Matrix Management

The irrelevance of solid and dotted reporting lines

When we work with people in increasingly connected matrix, network and virtual organisations we get a lot of questions about reporting lines – what are the benefits and best balance of solid, dotted or just virtual lines. People obsess about the nature of their reporting lines and what they mean.

This focus on reporting lines seems to imply that we can solve our problems through those reporting lines. If we do, then we are using traditional authority and hierarchy to get things done – something that few people think is the right way to lead a modern business. It also implies escalation which always leads to delay and additional cost, and only occasionally leads to better decisions.

During my corporate career I wrestled with this challenge. When I was a manufacturing manager there was a really good quality manager who I wanted to work in all my ad hoc and cross functional teams. Eventually I was using quite a lot of his time and his boss came to me to remind me that his reporting line was to the quality function.

However, this quality manager was critical to some important initiatives that I was driving, so I convinced the business to give me a dotted line reporting relationship with him. Now I had, in theory, a formal right to a certain percentage of his time. Did this help? In reality I was already getting about as much of his time through inviting him onto ad hoc teams, so it didn’t make much difference to his resource allocation. If there was a conflict of priorities, at the end of the day he still knew who his solid line boss was, and so the quality function still got priority. So the dotted line didn’t really help that much.

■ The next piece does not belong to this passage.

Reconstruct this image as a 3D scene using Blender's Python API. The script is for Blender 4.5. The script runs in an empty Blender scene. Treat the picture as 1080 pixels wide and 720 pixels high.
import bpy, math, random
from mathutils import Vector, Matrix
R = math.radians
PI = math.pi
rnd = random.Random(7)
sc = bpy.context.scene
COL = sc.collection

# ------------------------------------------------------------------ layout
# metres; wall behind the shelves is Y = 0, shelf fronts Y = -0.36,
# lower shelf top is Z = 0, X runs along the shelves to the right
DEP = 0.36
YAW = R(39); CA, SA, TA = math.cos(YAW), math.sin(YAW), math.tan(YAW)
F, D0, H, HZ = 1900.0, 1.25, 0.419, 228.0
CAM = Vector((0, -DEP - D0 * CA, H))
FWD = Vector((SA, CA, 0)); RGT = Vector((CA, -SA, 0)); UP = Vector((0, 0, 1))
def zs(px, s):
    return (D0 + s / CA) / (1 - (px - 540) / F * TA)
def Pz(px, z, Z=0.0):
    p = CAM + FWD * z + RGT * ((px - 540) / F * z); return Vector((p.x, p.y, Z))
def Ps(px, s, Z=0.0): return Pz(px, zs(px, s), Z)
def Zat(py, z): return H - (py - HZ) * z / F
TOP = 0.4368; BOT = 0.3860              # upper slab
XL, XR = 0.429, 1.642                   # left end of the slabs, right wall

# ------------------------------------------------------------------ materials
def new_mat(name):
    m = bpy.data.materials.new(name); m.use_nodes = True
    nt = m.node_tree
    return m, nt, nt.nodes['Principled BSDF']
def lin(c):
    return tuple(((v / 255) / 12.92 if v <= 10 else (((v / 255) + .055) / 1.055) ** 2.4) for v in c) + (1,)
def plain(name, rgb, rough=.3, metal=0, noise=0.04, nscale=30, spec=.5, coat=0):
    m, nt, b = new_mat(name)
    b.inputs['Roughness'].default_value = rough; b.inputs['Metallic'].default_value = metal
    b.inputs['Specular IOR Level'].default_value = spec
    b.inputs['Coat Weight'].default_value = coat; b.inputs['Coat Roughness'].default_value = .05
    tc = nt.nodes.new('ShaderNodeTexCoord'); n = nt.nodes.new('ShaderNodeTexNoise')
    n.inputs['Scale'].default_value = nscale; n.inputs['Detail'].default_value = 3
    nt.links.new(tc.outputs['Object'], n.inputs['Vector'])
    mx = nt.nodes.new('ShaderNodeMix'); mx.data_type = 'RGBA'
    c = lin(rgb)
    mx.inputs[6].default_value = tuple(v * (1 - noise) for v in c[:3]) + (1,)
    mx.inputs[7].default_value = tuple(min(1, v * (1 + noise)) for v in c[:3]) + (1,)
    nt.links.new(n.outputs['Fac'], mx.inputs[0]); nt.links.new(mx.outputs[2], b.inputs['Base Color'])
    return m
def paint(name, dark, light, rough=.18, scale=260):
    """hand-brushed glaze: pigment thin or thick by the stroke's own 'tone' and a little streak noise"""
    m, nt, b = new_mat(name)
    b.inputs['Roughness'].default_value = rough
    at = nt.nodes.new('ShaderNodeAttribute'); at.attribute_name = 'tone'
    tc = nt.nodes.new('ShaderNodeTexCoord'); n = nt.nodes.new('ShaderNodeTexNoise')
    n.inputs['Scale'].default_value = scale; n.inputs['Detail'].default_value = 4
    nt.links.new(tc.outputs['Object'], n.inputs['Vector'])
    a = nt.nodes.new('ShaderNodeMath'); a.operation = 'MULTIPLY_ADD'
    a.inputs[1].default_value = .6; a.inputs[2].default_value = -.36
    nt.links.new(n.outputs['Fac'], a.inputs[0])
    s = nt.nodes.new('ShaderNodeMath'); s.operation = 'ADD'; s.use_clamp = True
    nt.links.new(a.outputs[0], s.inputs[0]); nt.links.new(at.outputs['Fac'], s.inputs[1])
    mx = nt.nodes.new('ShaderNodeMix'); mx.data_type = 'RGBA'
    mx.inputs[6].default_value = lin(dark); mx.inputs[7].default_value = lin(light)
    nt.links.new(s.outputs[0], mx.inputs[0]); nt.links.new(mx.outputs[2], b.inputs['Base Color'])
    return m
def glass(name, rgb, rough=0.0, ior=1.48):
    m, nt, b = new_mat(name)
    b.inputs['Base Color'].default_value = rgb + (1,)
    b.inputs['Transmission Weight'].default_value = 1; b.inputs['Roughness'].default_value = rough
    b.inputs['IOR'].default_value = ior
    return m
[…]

I often describe dotted lines as “matrix light”, they give the impression of balance but for unimportant issues they are usually not necessary and for important issues they are usually not sufficient.

To try and solve my problem of access to the quality manager, I persuaded the business to give me a solid reporting line too. Now the quality manager has a solid line to me and a solid line to the quality director. Does this solve the problem? In fact, now he has two solid lines, we may as well have none. The reporting lines no longer solve the problem, we have to do it through discussion and agreement – just as we did before we wasted so much time adding increasingly solid lines.

As organisations mature into more connected and complex ways of working, it’s clear that organisational structure is too blunt and slow an instrument to give us the flexibility we need to succeed. If things have to be referred through multiple reporting lines then any resolution will be slow and top-down.

Reporting lines are traditionally about control and ownership. Collaboration in complex companies should be about engaging with the people you need to get things done irrespective of reporting relationships. Work is becoming more horizontal, it cuts across the traditional vertical silos and reporting lines of function and geography.

Work is also becoming more collaborative, the majority of professional and managerial people now work on multiple teams at the same time. These teams don’t have formal reporting lines but do consume resource and attention.

Imagine if you have two bosses and work on four teams, escalating up reporting lines to resolve your prioritisation is going to be far too slow to get everything done.

It is time we stopped defaulting to hierarchy and reporting lines and thought more about what needs to be done and how we need to engage with others to do this. I know this isn’t as simple as it sounds because reporting lines usually also define budgets, careers and accountabilities. As organisations become increasingly connected we will need to evolve new systems that enable us to account for and recognise the success of increasingly flexible resources, applied to faster changing goals.

If organisations really want to break the silos and encourage horizontal collaboration we really need to redefine the nature of reporting lines.